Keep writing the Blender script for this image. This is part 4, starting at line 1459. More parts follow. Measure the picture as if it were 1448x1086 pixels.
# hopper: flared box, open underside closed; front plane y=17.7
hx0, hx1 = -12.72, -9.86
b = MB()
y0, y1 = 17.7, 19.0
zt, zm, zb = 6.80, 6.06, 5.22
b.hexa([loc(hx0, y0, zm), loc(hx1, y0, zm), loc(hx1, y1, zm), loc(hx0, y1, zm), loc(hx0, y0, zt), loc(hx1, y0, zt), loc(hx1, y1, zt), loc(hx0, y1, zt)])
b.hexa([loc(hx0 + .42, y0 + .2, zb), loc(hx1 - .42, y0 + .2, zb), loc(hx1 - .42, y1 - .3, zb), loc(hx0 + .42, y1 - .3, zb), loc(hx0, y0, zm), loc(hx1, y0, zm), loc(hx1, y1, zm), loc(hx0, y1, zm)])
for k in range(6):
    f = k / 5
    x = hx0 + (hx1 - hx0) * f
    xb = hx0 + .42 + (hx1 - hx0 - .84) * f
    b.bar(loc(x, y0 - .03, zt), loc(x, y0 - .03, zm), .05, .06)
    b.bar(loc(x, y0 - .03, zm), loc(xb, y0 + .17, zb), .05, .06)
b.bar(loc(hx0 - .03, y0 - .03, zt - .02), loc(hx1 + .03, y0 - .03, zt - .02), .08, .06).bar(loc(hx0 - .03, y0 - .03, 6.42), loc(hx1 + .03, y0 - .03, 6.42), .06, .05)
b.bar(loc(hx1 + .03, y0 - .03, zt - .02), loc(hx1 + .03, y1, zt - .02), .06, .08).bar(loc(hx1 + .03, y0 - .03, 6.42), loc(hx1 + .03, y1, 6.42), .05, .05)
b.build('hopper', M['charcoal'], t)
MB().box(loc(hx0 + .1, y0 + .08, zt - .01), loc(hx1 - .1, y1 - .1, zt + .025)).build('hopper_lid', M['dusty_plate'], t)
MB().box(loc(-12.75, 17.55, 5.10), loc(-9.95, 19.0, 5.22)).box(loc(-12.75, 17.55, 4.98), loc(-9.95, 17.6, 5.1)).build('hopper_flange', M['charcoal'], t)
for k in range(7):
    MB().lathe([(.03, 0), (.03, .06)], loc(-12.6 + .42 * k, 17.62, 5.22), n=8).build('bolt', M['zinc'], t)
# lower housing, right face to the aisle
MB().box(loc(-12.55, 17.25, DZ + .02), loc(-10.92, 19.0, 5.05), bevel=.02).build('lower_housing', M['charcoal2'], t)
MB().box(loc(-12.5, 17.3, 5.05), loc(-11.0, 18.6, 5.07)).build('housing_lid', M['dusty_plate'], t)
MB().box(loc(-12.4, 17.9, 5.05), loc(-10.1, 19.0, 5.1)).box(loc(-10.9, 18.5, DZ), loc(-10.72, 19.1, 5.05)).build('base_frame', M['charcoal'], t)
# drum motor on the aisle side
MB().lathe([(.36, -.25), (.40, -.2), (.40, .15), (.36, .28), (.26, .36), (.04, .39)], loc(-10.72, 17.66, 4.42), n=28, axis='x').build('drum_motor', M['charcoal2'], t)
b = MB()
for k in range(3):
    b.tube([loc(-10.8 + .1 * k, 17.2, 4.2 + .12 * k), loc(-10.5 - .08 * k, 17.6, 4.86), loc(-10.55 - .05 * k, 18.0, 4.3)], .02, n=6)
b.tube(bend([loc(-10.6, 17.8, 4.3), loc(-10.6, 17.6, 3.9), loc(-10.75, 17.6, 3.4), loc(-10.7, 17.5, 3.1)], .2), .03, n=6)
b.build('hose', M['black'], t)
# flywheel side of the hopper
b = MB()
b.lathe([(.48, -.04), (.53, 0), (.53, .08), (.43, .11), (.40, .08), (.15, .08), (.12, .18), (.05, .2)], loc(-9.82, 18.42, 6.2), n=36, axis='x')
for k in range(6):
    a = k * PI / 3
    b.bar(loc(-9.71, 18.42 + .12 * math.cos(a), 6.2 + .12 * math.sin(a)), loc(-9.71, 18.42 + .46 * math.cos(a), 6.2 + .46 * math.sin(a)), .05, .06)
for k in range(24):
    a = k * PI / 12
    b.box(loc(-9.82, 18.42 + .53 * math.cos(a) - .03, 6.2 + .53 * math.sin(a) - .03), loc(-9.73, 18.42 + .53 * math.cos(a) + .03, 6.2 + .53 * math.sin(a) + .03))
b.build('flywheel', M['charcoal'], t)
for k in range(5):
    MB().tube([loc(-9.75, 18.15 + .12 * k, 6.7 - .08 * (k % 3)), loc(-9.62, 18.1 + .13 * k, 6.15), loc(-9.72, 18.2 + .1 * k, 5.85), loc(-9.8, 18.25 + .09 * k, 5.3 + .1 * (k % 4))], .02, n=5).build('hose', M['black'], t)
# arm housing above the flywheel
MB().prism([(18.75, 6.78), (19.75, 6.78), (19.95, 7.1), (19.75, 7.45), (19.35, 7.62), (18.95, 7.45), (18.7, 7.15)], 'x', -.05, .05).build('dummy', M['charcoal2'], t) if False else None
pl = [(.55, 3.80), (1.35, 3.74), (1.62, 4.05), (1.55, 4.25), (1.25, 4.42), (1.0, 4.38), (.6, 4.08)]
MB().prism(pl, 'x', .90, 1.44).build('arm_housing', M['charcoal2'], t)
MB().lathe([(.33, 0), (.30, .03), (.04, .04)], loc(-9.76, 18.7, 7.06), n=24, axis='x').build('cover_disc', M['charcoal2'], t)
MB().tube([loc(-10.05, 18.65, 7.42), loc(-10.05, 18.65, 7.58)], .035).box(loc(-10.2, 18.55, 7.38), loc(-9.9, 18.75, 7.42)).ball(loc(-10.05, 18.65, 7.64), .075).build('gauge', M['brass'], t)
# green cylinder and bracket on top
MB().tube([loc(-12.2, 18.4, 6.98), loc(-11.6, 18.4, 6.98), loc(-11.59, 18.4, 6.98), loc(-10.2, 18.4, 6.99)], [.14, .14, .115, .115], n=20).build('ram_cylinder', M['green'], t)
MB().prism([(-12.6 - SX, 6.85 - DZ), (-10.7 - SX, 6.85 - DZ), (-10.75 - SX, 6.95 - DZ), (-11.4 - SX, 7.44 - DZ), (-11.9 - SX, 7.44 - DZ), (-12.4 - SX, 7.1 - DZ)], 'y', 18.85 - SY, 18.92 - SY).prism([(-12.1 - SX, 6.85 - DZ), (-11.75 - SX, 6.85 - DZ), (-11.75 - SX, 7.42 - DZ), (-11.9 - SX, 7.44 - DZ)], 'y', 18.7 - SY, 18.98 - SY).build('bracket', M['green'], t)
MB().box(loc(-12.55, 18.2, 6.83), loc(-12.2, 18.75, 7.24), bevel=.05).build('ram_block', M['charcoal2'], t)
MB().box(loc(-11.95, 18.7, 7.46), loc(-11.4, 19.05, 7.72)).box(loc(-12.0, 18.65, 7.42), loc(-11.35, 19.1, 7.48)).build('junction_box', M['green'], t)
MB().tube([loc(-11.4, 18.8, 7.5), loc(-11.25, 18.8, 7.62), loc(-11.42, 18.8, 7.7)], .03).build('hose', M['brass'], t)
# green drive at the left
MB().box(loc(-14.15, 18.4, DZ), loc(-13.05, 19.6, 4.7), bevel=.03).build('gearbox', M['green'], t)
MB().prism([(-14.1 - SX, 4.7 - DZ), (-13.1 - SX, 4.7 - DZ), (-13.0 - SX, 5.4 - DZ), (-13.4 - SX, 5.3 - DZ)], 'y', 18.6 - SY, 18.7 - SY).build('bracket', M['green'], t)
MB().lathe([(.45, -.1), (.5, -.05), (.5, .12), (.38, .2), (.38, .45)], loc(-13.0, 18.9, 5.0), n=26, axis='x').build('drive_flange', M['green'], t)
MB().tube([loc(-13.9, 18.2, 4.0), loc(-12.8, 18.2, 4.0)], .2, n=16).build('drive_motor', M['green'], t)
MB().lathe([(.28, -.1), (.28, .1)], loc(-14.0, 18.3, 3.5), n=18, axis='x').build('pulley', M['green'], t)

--

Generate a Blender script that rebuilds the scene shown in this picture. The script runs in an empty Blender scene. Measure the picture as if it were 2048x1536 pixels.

---

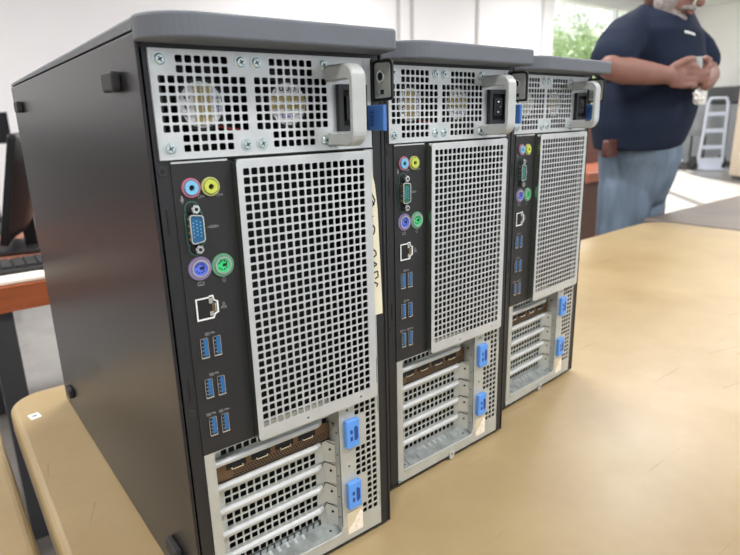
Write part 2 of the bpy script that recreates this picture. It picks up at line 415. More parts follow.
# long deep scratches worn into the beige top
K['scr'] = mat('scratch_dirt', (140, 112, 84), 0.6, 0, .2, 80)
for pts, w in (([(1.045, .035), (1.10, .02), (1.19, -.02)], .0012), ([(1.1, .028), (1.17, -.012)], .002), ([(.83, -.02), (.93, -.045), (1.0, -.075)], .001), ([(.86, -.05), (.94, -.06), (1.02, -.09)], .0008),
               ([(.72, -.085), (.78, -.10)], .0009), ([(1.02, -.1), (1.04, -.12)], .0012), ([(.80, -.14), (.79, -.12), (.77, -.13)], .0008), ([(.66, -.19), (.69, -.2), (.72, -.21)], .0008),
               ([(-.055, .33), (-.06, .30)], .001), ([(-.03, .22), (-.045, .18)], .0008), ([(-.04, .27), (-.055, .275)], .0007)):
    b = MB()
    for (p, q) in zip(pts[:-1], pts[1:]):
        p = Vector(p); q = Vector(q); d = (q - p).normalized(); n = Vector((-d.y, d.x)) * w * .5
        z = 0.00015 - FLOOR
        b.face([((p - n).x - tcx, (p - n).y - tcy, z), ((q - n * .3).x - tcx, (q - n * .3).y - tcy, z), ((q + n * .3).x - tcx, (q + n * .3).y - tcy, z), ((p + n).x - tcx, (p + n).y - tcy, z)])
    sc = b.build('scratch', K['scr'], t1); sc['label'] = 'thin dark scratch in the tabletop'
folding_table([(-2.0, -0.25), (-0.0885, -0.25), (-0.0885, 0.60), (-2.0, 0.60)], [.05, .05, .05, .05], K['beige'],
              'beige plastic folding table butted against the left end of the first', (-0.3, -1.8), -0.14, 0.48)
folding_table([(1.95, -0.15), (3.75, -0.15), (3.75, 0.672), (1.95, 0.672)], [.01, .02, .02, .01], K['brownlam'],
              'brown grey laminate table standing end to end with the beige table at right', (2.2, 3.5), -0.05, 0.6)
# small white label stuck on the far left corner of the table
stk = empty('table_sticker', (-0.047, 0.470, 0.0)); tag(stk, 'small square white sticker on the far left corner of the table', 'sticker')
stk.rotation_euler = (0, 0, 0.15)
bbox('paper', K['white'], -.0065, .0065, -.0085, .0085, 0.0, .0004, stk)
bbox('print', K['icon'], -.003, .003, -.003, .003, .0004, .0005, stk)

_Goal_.
Which lines of the data include "script"? Copy each of them.

_Solution to the problem_.
Keep writing the Blender script for this image. This is part 4, starting at line 1459. More parts follow. Measure the picture as if it were 1448x1086 pixels.
Generate a Blender script that rebuilds the scene shown in this picture. The script runs in an empty Blender scene. Measure the picture as if it were 2048x1536 pixels.
Write part 2 of the bpy script that recreates this picture. It picks up at line 415. More parts follow.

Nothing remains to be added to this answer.